子供向けの「やわらか~い」トイレットペーパーを紹介したい。作っているのは、先月号で贈答用トイレットペーパーを紹介した高知県の望月製紙である。商品名はズバリ「ニコニコうんちロール」(18ロール・1200円)。一度聞いたら忘れられないこの名前は、かつて雑誌の面白ネーミング大賞にも選ばれたことがある。受賞理由は「あっけらかんとしたおかしさ」だったとか。
しかし発売時は、個性的な名称に対し、望月製紙の取引先の中には戸惑う声もあった。特に男性は「なぜ、たくさんある日本語の中で、この言葉を選んだのか?」と首をひねる人もいたという。ところが、小さい子供をもつママや若い女性たちの反応は違った。「こういうのがほしかった」「かわいい」と評判を呼び、店頭に並ぶや否や爆発的な売れ行きを示し、現在までロングヒット商品となっているのである。
ただ、なんといっても望月製紙のトイレットペーパーの魅力はやわらかさにある。「肌がデリケートな子供にこそやわらかいものを」との思いで作られただけに、ふくと気持ちがいい肌触りに極上の気分を味わえる。加えて、キリン、ゾウ、ライオンの絵柄によって、トイレに行ったときに楽しい気分になれる演出が施されているわけだ。
購入したお年寄りからは、「孫が『おばあちゃんの家は違うから』と言って喜んでトイレに行く」といった便りも届くなど、子供自身がその違いをすぐに実感できるようだ。「子供がトイレに行くのを怖がらなくなり、トイレトレーニングが早く終わりました」といった反響も少なくない。
さらに「ニコニコうんちロール」のヒットにより、もう少し上の年齢の子供向けに開発されたのが「おとぎ話ロール」だ。「三匹の子豚」「かぐや姫」「桃太郎」という3つの物語が絵で展開する。「次はどんな絵が出てくるのかと子供が楽しむため、ついつい紙を使い過ぎてしまう」といった声も聞かれるが、人気は上々だ。

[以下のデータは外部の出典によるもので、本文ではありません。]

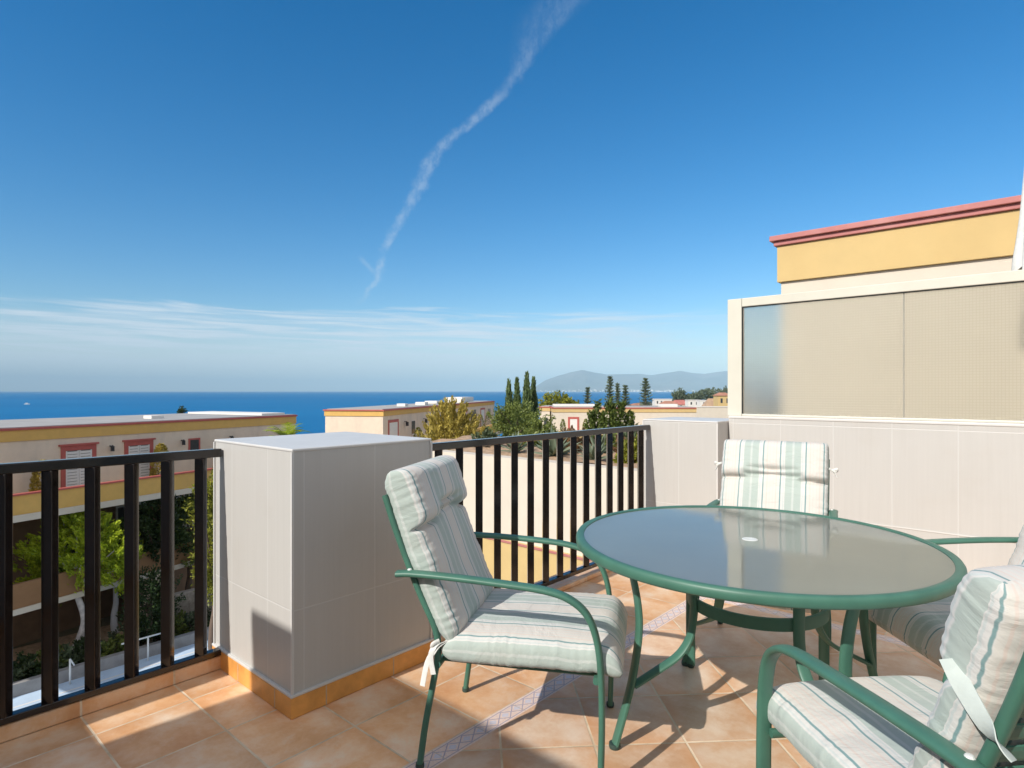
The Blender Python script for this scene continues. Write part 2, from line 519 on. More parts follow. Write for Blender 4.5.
M_PAVE = mat('blue_grey_paving', (0.52, 0.66, 0.82), 0.7, var=0.1, vscale=1.5, dirt=(0.42, 0.49, 0.57), dscale=0.7, damt=0.3)
M_PLINE = mat('white_path_line', (0.75, 0.76, 0.76), 0.6, var=0.05)
M_CONC = mat('weathered_concrete', (0.30, 0.29, 0.285), 0.9, var=0.2, vscale=2.5, bump=0.3, bscale=30)
M_METALW = mat('white_painted_steel', (0.72, 0.74, 0.74), 0.35, var=0.04)
M_BLACK = mat('black_sling_mesh', (0.02, 0.022, 0.022), 0.8, var=0.2)
M_TIE = mat('white_tie_cloth', (0.70, 0.70, 0.66), 0.9, var=0.08, vscale=30, bump=0.4, bscale=120, bdist=0.002)
M_TIEG = mat('grey_green_strap_cloth', (0.50, 0.555, 0.52), 0.9, var=0.08, vscale=30, bump=0.4, bscale=120, bdist=0.002)
M_PLASTIC = mat('white_plastic', (0.66, 0.68, 0.65), 0.4, var=0.03)
M_RUBBER = mat('dark_green_plastic', (0.03, 0.06, 0.05), 0.6, var=0.1)
M_RTILE = mat('clay_roof_tiles', (0.42, 0.20, 0.13), 0.85, var=0.25, vscale=0.5)
M_TOWNW = mat('whitewashed_wall', (0.74, 0.71, 0.66), 0.85, var=0.06, vscale=0.4)
M_LAMP = mat('lantern_iron', (0.03, 0.03, 0.032), 0.5, var=0.1)
M_POT = mat('clay_pot', (0.42, 0.19, 0.10), 0.8, var=0.15)

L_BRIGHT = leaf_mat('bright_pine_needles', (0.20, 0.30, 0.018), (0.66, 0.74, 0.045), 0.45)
L_GOLD = leaf_mat('golden_cypress_foliage', (0.26, 0.20, 0.04), (0.68, 0.54, 0.12), 0.25)
L_YGREEN = leaf_mat('yellow_green_foliage', (0.12, 0.14, 0.02), (0.42, 0.42, 0.05), 0.3)
L_CYP = leaf_mat('dark_cypress_foliage', (0.06, 0.10, 0.04), (0.22, 0.29, 0.11), 0.15)
L_MID = leaf_mat('mid_green_foliage', (0.075, 0.115, 0.025), (0.31, 0.35, 0.085), 0.3)
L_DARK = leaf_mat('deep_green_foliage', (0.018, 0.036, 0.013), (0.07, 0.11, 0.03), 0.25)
L_GREYG = leaf_mat('grey_green_shrub_leaves', (0.05, 0.075, 0.035), (0.17, 0.21, 0.11), 0.25)
L_FAR = leaf_mat('far_conifer_foliage', (0.09, 0.125, 0.085), (0.24, 0.29, 0.17), 0.15)
L_AGAVE = leaf_mat('agave_leaf', (0.12, 0.16, 0.11), (0.26, 0.30, 0.20), 0.1)
L_DRY = leaf_mat('dry_rusty_foliage', (0.12, 0.065, 0.03), (0.30, 0.18, 0.08), 0.2)


def glass_table_mat():
    m = bpy.data.materials.new('frosted_table_glass')
    m.use_nodes = True
    T = NT(m.node_tree)
    T.n.remove(T.n['Principled BSDF'])
    out = [n for n in T.n if n.type == 'OUTPUT_MATERIAL'][0]
    pos = T.new('ShaderNodeTexCoord').outputs['Object']
    n = T.noise(pos, 55, 4, 0.6)
    d = T.noise(pos, 4, 5, 0.65)
    gl = T.new('ShaderNodeBsdfGlossy')
    T.put(gl.inputs['Roughness'], T.smooth(T.noise(pos, 3.0, 6, 0.65, 0.6), 0.35, 0.7, 0.035, 0.12))
    gl.inputs['Color'].default_value = (0.95, 0.97, 0.96, 1)
    bm = T.bump(n, 0.05, 0.002)
    T.l.new(bm, gl.inputs['Normal'])
    tl = T.new('ShaderNodeBsdfTranslucent'); tl.inputs[0].default_value = (0.85, 0.9, 0.86, 1)
    df = T.new('ShaderNodeBsdfDiffuse')
    T.l.new(T.ramp(d, [(0.35, (0.50, 0.55, 0.50)), (0.75, (0.58, 0.62, 0.56))]), df.inputs[0])
    tp = T.new('ShaderNodeBsdfTransparent'); tp.inputs[0].default_value = (0.9, 0.95, 0.92, 1)
    a = T.new('ShaderNodeMixShader'); a.inputs[0].default_value = 0.62
    T.l.new(df.outputs[0], a.inputs[1]); T.l.new(tl.outputs[0], a.inputs[2])
    a2 = T.new('ShaderNodeMixShader'); a2.inputs[0].default_value = 0.36
    T.l.new(a.outputs[0], a2.inputs[1]); T.l.new(tp.outputs[0], a2.inputs[2])
    fr = T.new('ShaderNodeFresnel'); fr.inputs['IOR'].default_value = 1.5
    b = T.new('ShaderNodeMixShader')
    T.l.new(fr.outputs[0], b.inputs[0]); T.l.new(a2.outputs[0], b.inputs[1]); T.l.new(gl.outputs[0], b.inputs[2])
    T.l.new(b.outputs[0], out.inputs[0])
    return m


def screen_glass_mat():
    m = bpy.data.materials.new('ribbed_obscure_glass')
    m.use_nodes = True
    T = NT(m.node_tree)
    T.n.remove(T.n['Principled BSDF'])
    out = [n for n in T.n if n.type == 'OUTPUT_MATERIAL'][0]
    g = T.new('ShaderNodeNewGeometry')
    px, py, pz = T.sep(g.outputs['Position'])

    def tri(c, per):
        f = T.math('FRACT', T.math('DIVIDE', T.math('ADD', c, 10.0), per))
        return T.math('ABSOLUTE', T.math('SUBTRACT', T.math('MULTIPLY', f, 2.0), 1.0))
    h = T.math('ADD', tri(px, 0.0165), tri(pz, 0.0165))
    bm = T.bump(h, 0.35, 0.0022)
    ln = T.math('MULTIPLY', T.smooth(px, -0.9, -0.2, 0.25, 0.8), T.math('MAXIMUM', T.smooth(tri(px, 0.0165), 0.72, 0.95), T.smooth(tri(pz, 0.0165), 0.72, 0.95)))
    rf = T.new('ShaderNodeBsdfRefraction')
    rf.inputs['Roughness'].default_value = 0.36
    rf.inputs['IOR'].default_value = 1.15
    T.l.new(T.mix(ln, (0.95, 0.95, 0.92), (0.84, 0.835, 0.77)), rf.inputs['Color'])
    T.l.new(bm, rf.inputs['Normal'])
    df = T.new('ShaderNodeBsdfDiffuse'); df.inputs[0].default_value = (0.52, 0.50, 0.43, 1)
    tl = T.new('ShaderNodeBsdfTranslucent'); tl.inputs[0].default_value = (0.8, 0.78, 0.7, 1)
    a0 = T.new('ShaderNodeMixShader'); a0.inputs[0].default_value = 0.4
    T.l.new(df.outputs[0], a0.inputs[1]); T.l.new(tl.outputs[0], a0.inputs[2])
    a = T.new('ShaderNodeMixShader'); a.inputs[0].default_value = 0.26
    T.l.new(rf.outputs[0], a.inputs[1]); T.l.new(a0.outputs[0], a.inputs[2])
    gl = T.new('ShaderNodeBsdfGlossy'); gl.inputs['Roughness'].default_value = 0.2
    fr = T.new('ShaderNodeFresnel'); fr.inputs['IOR'].default_value = 1.35
    b = T.new('ShaderNodeMixShader')
    T.l.new(fr.outputs[0], b.inputs[0]); T.l.new(a.outputs[0], b.inputs[1]); T.l.new(gl.outputs[0], b.inputs[2])
    T.l.new(b.outputs[0], out.inputs[0])
    return m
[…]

望月製紙のトイレットペーパーを使った人は「やわらかさと品質は魅力だけど、毎日使うには高いから」との理由で、一度、別の商品に切り替える人も少なくないという。ところがリピート率は7.8割。つまり、また戻ってくる顧客がほとんどなのだ。「ほかは節約しても、これだけはやめられない」という、お尻がファンになってしまうユーザーが多いようだ。